Among the few items in the Acadia Parish School Board’s committee meetings Monday night was a quick run-through of the proposed Louisiana State Standards that will be voted on by the Board of Elementary and Secondary Education next week.
Some have argued that a lack of changes in the standards – roughly 80 percent of the purported Common Core Standards remain in the new Louisiana State Standards – is making this batch of standards a “rebranding of Common Core.”
Proponents, however, are seeing the good in the changes and the ongoing evaluations.
The standards were approved favorably by the review committee and sent to BESE for review. BESE’s Superintendents’ Advisory Council got its in-depth look at the standards last week and applauded the changes.
Realistically, their biggest worry is implementation, something one of its members – Acadia Parish Superintendent John Bourque – harped on Monday night.
“I think the key is to slow it down,” said Bourque. “It’s really how you roll (the standards) out.
“Let us catch up and do it right. No Child Left Behind ends in 2016. The new law begins in 2016-17. If we could dismiss letter grades for a year and make sure we do it right, we could get the standards, get them in place and not put teachers under the gun.”
That new law Bourque referred to is the Every Student Succeeds Act signed into law Dec. 10, 2015. It takes effect July 1, 2016.
Bourque is hoping the state also sees fit to suspend accountability and letter scores for a year to work through the implementation.
While there are many factors to ESSA — including some pulled from No Child Left Behind — the biggest thing it does is shrink the stake federal government has in every day education and hands over most decision making to states and school districts. That move is set to give states and local districts the flexibility to find local solutions for struggling students, schools and districts as the state and country continues to push for higher standards and higher performance.
It is, seemingly, the implementation of the standards that has most worried now.
Dr. Regina Sanford, chair of the Standards Review Committee, explained earlier this month that the committee has changed 21 percent of the Common Core Standards overall between English language arts and math in creating the Louisiana State Standards.
Specifically, in ELA, 11 percent of kindergarten through second grade standards were changed and 20 percent were changed in third through 12th grade for a total of 18 percent overall in ELA.
In math, 10 percent of standards in kindergarten through second grade and 28 percent in grades three through 12 for 26 percent overall in math.
Those against the new standards, particularly those who see it as a revamped Common Core, questioned the actual review. But, according to figures released by the committee, 100 percent of all standards – 854 in ELA and 433 in math – were reviewed in Louisiana’s previous math and ELA standards and those from various states around the country, including Indiana, Kentucky, Tennessee and Massachusetts.
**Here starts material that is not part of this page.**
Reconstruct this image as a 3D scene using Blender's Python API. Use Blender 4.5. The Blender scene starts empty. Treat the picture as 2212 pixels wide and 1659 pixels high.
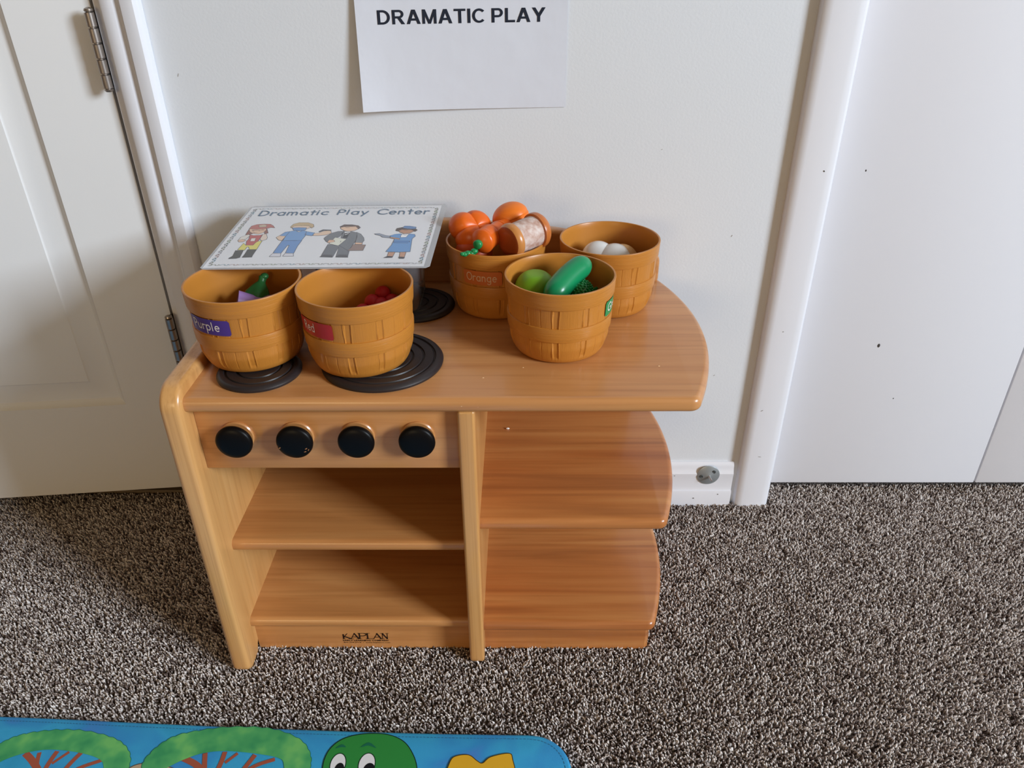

Helping Acadia, Bourque feels, will be the flexibility and flow teachers have received in this district regarding Common Core a few years back. In fact, Acadia was one of the early parishes to implement the standards.
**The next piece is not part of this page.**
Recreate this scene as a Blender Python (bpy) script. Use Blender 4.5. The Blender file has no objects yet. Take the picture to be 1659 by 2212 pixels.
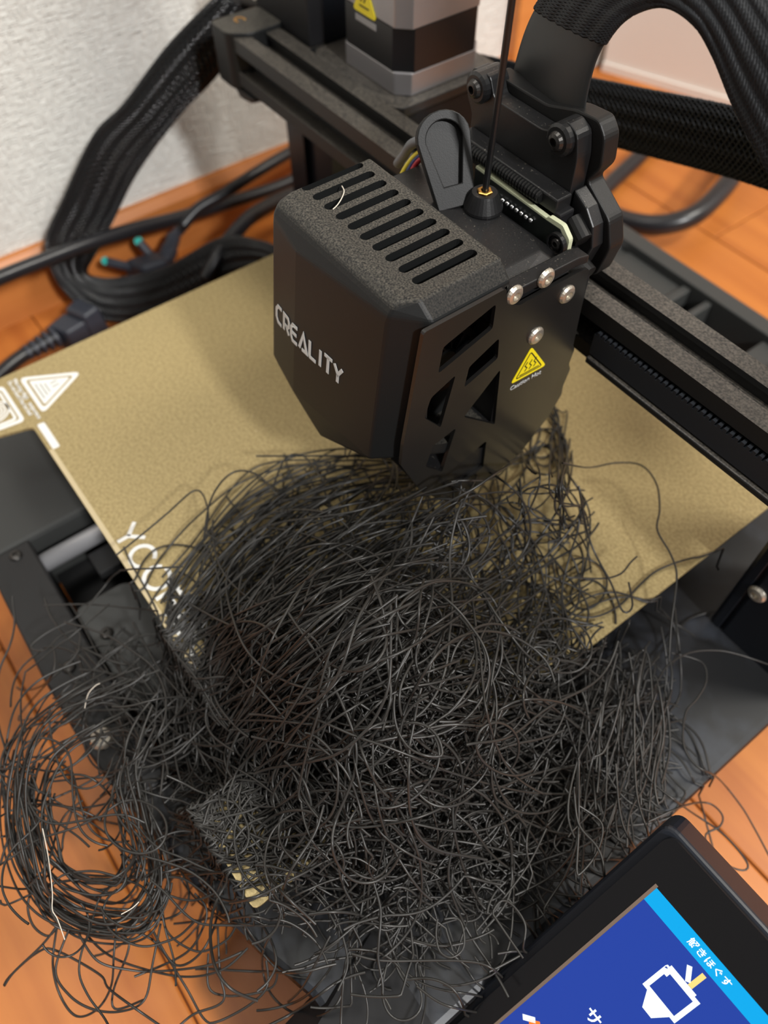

Here, it was a slow and phased implementation that helped put Acadia teachers ahead of the game, so to speak, compared to some of their counterparts across the state.
Bourque is hopeful that a similar roll-out will be statewide with these standards if they are adopted.
“We will deal with it no matter what,” he said.
Bourque added that he is urging the district to focus on this year’s standards and testing policies before worrying about next year’s.
There is one other bothersome aspect to the whole adoption and implementation of new state standards and, potentially, new testing procedures and materials.
Louisiana has set this year as the second and final baseline year before starting to make a move for higher standards in regard to state testing. The state’s Department of Education is expecting to have in place by 2025 that “mastery” is the standard of excellence and A-worthy in Louisiana, not the current “basic.”